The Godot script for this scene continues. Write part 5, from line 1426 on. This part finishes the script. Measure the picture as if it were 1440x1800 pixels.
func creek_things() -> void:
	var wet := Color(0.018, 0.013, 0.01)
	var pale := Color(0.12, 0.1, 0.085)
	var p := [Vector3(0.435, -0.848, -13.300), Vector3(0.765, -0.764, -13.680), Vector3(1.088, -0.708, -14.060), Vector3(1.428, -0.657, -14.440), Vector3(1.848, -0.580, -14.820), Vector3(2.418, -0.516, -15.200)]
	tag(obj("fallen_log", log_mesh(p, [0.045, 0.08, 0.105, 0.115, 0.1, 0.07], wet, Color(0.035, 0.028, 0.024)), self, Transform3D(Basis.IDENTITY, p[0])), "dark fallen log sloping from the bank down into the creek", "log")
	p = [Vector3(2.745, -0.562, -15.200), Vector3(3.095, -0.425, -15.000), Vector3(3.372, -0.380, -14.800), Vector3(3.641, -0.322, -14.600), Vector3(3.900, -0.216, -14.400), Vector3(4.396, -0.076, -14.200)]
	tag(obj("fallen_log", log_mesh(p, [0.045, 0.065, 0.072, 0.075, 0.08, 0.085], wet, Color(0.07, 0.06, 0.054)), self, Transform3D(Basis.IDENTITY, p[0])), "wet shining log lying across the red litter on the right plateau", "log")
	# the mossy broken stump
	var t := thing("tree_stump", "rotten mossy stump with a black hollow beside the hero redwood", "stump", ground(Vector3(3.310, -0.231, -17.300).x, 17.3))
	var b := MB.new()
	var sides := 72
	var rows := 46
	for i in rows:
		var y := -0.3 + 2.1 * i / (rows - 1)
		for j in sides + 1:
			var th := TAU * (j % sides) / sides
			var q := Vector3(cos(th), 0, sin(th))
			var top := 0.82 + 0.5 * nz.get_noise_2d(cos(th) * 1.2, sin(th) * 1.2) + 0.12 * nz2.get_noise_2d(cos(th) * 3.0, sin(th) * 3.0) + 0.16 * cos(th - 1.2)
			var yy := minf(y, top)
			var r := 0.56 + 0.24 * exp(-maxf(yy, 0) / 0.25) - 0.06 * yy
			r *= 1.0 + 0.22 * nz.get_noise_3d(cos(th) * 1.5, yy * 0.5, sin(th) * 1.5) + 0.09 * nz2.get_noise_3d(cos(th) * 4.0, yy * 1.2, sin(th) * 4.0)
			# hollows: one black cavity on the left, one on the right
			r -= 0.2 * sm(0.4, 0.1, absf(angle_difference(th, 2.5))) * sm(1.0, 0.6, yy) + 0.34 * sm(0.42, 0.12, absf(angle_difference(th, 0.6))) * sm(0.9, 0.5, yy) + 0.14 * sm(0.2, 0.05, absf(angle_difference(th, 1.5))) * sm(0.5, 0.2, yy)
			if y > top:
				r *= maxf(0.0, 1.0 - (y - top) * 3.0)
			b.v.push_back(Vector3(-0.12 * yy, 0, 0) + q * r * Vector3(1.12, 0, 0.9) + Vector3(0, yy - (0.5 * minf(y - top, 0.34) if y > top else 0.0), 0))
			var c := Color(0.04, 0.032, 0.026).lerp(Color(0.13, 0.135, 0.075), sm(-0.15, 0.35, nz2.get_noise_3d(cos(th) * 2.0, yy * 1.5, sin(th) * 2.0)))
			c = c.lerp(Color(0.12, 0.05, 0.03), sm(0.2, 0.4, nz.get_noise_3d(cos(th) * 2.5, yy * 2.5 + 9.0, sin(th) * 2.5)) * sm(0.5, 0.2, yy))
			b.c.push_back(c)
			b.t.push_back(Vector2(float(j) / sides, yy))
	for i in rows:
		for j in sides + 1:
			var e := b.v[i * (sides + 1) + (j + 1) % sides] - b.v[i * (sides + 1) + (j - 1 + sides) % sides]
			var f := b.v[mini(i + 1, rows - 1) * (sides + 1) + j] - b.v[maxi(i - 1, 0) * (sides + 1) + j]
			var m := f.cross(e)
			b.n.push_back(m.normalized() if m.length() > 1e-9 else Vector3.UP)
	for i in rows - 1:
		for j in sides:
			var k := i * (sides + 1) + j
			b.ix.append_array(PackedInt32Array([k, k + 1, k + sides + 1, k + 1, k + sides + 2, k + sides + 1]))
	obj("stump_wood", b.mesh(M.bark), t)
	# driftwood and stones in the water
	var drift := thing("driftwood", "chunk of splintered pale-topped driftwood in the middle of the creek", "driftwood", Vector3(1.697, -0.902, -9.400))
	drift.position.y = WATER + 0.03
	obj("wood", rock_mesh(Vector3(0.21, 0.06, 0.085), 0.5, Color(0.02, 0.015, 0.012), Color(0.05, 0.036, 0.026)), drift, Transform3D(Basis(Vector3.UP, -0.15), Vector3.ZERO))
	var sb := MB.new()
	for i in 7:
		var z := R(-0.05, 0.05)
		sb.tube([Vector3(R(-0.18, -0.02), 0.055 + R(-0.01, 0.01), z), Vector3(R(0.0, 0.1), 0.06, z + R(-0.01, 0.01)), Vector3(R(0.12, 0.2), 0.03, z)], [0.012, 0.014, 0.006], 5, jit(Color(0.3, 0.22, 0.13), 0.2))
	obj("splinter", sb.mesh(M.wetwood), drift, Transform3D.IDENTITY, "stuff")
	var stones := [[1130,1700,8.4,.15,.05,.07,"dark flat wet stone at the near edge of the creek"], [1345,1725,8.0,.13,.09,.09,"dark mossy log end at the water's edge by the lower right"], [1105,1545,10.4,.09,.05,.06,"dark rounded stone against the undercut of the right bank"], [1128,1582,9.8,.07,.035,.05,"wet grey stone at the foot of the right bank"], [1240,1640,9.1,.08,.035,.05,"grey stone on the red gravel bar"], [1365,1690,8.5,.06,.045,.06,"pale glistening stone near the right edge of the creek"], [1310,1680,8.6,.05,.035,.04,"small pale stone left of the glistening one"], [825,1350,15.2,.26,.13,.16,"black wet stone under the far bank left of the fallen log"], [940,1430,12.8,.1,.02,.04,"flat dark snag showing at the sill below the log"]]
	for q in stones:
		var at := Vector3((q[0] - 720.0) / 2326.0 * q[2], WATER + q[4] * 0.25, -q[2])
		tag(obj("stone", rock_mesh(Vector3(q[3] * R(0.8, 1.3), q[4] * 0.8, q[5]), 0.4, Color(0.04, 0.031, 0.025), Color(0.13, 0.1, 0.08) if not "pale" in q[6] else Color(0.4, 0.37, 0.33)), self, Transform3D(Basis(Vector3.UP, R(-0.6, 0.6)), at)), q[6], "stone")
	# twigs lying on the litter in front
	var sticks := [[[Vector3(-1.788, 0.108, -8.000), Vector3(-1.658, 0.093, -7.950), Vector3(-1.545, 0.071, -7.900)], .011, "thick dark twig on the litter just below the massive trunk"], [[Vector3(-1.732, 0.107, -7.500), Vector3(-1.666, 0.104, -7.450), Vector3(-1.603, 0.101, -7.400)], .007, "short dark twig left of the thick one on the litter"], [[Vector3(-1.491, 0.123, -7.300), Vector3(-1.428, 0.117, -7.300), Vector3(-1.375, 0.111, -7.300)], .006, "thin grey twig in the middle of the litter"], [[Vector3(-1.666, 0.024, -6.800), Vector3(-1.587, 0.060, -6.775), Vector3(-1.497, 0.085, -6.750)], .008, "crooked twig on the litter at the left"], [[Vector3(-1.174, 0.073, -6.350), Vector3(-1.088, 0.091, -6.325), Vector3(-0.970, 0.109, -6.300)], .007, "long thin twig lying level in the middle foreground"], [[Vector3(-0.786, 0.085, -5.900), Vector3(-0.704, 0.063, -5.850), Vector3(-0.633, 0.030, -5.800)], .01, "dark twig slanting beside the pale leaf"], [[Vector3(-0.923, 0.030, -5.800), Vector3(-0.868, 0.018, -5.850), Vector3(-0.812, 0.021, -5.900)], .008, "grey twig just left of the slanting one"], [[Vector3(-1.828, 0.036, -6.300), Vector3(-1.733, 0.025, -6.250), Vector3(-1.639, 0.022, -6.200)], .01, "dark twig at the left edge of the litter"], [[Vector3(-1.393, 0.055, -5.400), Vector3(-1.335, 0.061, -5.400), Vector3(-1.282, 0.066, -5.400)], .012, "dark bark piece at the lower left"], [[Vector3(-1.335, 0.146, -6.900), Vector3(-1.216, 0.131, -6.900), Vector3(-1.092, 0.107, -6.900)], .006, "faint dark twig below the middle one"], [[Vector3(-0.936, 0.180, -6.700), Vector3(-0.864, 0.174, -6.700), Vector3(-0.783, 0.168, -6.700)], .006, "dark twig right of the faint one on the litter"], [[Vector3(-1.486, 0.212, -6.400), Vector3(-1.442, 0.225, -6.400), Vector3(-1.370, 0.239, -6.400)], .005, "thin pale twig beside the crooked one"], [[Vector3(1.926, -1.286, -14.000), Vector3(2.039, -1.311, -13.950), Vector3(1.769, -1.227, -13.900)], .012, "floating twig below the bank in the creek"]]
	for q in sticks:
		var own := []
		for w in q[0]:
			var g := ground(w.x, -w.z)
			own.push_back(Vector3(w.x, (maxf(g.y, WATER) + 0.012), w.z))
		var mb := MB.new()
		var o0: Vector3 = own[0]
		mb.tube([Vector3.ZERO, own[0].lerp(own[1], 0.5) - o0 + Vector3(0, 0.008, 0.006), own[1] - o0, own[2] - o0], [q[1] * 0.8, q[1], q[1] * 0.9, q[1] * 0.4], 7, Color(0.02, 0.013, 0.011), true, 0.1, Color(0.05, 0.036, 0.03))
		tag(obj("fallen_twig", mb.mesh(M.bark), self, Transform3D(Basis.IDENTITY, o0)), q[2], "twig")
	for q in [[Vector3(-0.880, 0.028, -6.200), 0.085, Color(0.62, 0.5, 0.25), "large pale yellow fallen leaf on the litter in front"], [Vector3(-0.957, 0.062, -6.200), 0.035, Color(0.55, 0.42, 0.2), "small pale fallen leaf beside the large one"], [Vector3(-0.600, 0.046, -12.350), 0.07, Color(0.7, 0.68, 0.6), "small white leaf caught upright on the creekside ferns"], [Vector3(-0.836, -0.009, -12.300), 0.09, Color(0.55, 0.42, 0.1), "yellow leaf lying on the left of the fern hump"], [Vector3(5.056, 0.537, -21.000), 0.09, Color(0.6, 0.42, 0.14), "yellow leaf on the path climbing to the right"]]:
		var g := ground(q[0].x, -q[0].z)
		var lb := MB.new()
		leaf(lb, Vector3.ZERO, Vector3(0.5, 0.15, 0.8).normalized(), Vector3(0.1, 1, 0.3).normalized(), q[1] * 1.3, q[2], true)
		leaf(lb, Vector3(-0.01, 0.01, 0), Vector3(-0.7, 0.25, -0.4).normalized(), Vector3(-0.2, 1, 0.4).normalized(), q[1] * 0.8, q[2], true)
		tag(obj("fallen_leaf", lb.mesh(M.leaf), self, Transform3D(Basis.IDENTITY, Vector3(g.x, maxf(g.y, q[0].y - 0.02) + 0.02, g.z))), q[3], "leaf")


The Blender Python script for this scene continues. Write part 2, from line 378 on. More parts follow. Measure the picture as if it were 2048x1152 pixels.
********
▶ [Requirement] How many of the lines above contain the string "scene"? Give the number only.

▶ [Exercise answer] 2